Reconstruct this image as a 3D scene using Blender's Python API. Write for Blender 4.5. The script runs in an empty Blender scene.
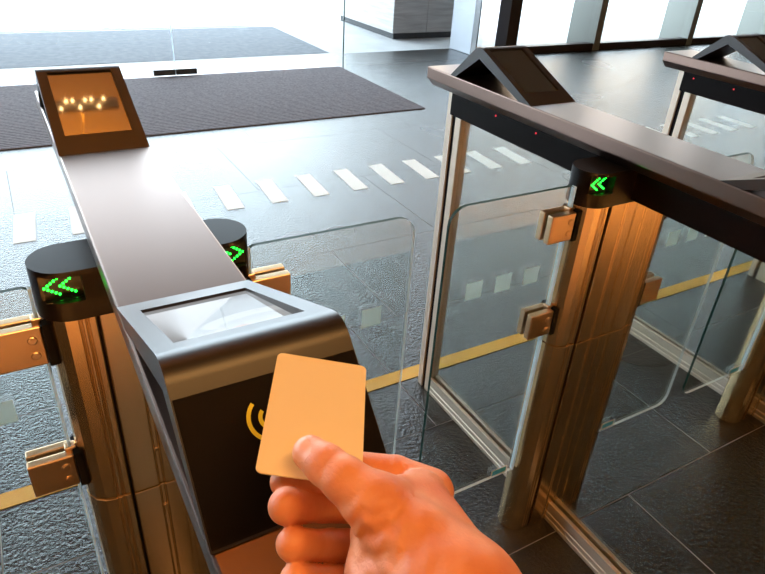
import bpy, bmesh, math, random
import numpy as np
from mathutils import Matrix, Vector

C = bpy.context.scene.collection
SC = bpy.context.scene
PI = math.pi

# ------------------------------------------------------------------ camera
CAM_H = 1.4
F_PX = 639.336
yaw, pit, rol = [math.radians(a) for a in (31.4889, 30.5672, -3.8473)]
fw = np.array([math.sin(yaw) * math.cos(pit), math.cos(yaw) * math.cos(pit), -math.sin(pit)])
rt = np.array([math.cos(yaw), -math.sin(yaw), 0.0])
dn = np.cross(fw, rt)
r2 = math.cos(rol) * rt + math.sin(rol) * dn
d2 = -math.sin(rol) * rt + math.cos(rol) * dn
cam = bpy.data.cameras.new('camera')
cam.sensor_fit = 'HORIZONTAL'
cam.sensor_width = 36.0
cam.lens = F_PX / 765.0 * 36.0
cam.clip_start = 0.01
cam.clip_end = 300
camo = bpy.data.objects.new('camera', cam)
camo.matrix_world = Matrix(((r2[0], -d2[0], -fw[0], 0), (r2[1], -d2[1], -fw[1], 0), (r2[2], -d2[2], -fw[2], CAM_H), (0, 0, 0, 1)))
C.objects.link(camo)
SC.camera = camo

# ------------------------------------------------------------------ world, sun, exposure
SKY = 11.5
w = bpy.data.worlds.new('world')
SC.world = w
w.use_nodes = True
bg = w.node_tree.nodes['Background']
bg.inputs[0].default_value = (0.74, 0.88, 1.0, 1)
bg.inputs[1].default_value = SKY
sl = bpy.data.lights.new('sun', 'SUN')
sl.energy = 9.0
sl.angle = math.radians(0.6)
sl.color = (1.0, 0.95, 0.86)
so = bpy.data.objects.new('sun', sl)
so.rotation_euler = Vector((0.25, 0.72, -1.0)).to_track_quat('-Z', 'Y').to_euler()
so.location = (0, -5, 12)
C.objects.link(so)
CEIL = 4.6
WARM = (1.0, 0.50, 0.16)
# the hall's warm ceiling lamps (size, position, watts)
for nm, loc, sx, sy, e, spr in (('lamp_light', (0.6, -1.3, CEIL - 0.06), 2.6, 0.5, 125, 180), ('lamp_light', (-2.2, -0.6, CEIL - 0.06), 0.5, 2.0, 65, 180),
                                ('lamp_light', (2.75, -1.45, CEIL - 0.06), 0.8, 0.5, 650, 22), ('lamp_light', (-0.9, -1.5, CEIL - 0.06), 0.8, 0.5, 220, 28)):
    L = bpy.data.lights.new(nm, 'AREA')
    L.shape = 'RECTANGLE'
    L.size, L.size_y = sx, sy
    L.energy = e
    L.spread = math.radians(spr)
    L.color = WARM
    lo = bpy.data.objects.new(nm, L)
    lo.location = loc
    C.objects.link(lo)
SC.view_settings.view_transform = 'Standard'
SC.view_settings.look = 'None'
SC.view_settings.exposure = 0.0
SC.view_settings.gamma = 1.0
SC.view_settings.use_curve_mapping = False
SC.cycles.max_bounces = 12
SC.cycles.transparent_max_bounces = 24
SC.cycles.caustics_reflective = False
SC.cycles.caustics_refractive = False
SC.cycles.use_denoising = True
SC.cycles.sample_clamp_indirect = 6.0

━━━

*AIM OF THE EXERCISE*
Each line that has the word "scene" should be copied.

*RESPONSE TO THE EXERCISE*
Reconstruct this image as a 3D scene using Blender's Python API. Write for Blender 4.5. The script runs in an empty Blender scene.
C = bpy.context.scene.collection
SC = bpy.context.scene